Stuart Pinks, CEO of the Canada Nova Scotia Offshore Petroleum Board, the joint regulator of the industry in Nova Scotia waters, told the CBC in an August 6 interview he is still “knee deep” in the review of the Shell application.
In a statement posted to the regulator’s website the board notes it is conducting an “extensive review” of Shell’s proposed exploratory program and has yet to make a final decision based on the federal environmental assessment.
“The CNSOPB will only authorize Shell Canada’s proposed drilling program once it is satisfied that they are taking all reasonable precautions to ensure that the program proceeds safely and in a manner that protects the environment.”
Following the regulator’s interview with the CBC, Davis said, “Now they’re going to have to consider the environmental safety of the South Shore of Nova Scotia and the fishing industry and communities that exist there.”
Pinks claimed that blowouts are a rare occurrence and that a capping stack is just one piece of equipment among a whole set of systems and processes assessed for the prevention and mitigation of incidents like blowouts. “Blowout prevention would be the main line of defence,” said Pinks who was adamant that his board will require and review a well-capping plan.
In response, Davis pointed out that exploratory wells are particularly dangerous.
“The largest oil well spills are from exploration wells,” he said, citing recent accidents off Australia, the Caspian Sea and in the Gulf of Mexico with the Deepwater Horizon.

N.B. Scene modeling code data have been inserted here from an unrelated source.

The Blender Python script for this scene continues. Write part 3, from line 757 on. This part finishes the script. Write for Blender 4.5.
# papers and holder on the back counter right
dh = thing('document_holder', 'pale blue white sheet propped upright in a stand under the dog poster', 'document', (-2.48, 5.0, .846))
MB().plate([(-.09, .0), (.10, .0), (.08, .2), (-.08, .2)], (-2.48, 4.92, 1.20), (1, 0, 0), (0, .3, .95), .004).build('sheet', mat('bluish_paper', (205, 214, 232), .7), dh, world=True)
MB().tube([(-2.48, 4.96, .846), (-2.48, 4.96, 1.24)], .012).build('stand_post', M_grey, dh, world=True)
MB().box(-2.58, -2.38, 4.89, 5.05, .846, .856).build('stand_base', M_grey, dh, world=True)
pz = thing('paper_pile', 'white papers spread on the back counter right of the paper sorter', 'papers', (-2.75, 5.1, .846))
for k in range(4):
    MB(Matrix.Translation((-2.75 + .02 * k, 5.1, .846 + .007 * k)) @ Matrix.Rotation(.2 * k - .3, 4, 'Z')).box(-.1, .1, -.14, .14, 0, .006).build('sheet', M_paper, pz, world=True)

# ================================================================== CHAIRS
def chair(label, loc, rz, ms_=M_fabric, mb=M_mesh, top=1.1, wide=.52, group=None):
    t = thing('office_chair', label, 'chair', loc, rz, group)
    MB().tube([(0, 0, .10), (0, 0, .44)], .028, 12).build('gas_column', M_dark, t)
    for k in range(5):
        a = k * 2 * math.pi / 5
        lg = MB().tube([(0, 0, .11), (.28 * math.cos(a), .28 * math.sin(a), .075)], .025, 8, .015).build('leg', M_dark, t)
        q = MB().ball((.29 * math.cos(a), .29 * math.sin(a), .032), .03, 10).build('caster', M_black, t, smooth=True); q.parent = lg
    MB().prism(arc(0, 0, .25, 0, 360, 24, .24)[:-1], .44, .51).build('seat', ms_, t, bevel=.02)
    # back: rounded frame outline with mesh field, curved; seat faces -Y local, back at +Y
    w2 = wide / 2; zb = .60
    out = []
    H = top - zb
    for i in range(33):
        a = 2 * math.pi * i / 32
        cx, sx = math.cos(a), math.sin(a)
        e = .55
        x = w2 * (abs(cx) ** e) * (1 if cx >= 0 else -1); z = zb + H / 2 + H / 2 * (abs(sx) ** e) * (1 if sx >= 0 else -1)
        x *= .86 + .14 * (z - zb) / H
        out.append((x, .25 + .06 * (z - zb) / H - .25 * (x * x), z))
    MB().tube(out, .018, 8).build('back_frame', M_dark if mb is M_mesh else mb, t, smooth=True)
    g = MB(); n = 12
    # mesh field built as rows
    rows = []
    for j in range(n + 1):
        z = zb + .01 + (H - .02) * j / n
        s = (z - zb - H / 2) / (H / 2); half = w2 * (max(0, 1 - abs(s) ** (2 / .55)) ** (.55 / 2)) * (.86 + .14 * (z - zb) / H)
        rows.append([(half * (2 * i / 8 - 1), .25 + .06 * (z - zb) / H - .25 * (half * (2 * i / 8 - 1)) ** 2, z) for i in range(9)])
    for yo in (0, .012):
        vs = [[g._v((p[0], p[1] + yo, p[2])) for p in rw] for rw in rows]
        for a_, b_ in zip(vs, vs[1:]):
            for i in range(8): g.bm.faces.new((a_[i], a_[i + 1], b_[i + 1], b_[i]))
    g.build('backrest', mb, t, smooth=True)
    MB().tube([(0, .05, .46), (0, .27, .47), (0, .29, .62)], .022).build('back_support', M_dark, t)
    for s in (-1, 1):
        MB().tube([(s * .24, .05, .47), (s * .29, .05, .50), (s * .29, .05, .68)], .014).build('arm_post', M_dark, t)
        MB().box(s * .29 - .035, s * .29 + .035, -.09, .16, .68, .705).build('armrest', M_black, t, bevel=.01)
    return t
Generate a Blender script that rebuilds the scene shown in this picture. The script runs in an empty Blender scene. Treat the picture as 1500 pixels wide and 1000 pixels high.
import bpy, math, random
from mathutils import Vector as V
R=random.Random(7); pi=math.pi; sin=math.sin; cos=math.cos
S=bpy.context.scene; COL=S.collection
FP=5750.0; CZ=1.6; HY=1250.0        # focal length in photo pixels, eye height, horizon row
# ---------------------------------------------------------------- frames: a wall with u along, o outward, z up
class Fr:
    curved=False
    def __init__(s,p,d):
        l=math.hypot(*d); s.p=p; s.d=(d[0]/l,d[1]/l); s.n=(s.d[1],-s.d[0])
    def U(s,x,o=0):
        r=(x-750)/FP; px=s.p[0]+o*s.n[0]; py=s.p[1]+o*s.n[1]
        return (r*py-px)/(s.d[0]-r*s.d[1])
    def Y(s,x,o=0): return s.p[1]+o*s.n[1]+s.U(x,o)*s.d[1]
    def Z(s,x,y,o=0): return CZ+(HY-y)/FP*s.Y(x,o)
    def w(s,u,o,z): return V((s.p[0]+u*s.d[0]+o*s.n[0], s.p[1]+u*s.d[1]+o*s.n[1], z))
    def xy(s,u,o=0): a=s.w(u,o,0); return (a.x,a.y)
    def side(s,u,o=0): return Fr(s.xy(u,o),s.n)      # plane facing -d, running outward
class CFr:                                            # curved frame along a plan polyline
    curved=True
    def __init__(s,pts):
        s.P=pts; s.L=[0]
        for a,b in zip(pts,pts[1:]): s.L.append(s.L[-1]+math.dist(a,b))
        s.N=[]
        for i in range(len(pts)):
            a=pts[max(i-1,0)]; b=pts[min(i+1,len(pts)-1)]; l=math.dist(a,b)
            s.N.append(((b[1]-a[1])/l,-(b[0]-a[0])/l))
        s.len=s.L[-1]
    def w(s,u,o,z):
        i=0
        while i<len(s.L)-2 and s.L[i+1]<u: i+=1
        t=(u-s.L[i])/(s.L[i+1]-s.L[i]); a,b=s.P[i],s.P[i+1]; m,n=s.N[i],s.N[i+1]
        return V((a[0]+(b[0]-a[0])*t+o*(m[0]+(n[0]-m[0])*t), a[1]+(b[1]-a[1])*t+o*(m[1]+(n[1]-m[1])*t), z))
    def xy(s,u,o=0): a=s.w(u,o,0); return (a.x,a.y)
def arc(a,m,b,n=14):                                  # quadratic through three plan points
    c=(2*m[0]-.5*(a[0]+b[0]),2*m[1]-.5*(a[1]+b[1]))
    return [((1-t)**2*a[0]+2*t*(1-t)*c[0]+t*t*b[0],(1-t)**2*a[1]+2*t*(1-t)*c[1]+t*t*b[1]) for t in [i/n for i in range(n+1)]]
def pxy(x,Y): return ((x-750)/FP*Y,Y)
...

Davis said the danger of blowouts in exploratory wells comes from the inability of oil companies to predict the backpressure of a well until a drill breaks into a reserve.
In 2010, the BP Deep Water Horizon platform exploded during a blowout that killed 11 workers and dumped 4.9 million barrels of crude oil into the Gulf of Mexico at enormous cost to wildlife, habitat and livelihoods. Crude flowed for 87 days before the well was finally sealed. A report in 2012 found that the well still leaks.
Davis is troubled by this recent history. “If you look at Deep Water Horizon, they were in about 1000 metres. Shell is going to be in about 3000 metres of water. [BP was] 80 or 90 kilometres offshore. Shell is going to be 250 kilometres offshore.”
“They are in deeper water, in environments that are much harsher, at the very edge of their technological capability.”
In comparison to the leeway granted Shell by the Canadian government, U.S. regulations require marine blowouts to be capped within 24 hours. To achieve this goal, companies need to keep stacking caps close to offshore wells.
For a marine drilling project off Alaska, Shell keeps a stacking cap aboard a nearby vessel as required by the American equivalent of the Canadian Department of the Environment.
Pinks said the Alaska comparison is not a fair one because ice can move in very quickly, making the presence of a capping stack nearby essential.
But Davis does buy Pinks’ claim: “He’s blowing smoke. Ice floats at the surface and the capping stack is at the sea floor. Shell knows when the ice is coming. The drilling stops well before any ice arrives at their site. That was a red herring. That was Mr. Pinks pretending that Alaska has a problem we don’t have here.”
Pinks would not say whether or not the Shell Canada plan for the Shelburne Basin would require the presence of a stacking cap as in other jurisdictions around the world.
“We don’t look at each component in isolation,” he said.
Whatever equipment is brought into play, Davis is asking for one assurance. “Surely we can clean up oil in the offshore. That’s the simple request everyone on the South Shore should be making to our Minister of the Environment and to our Alberta-based, petrochemical government.”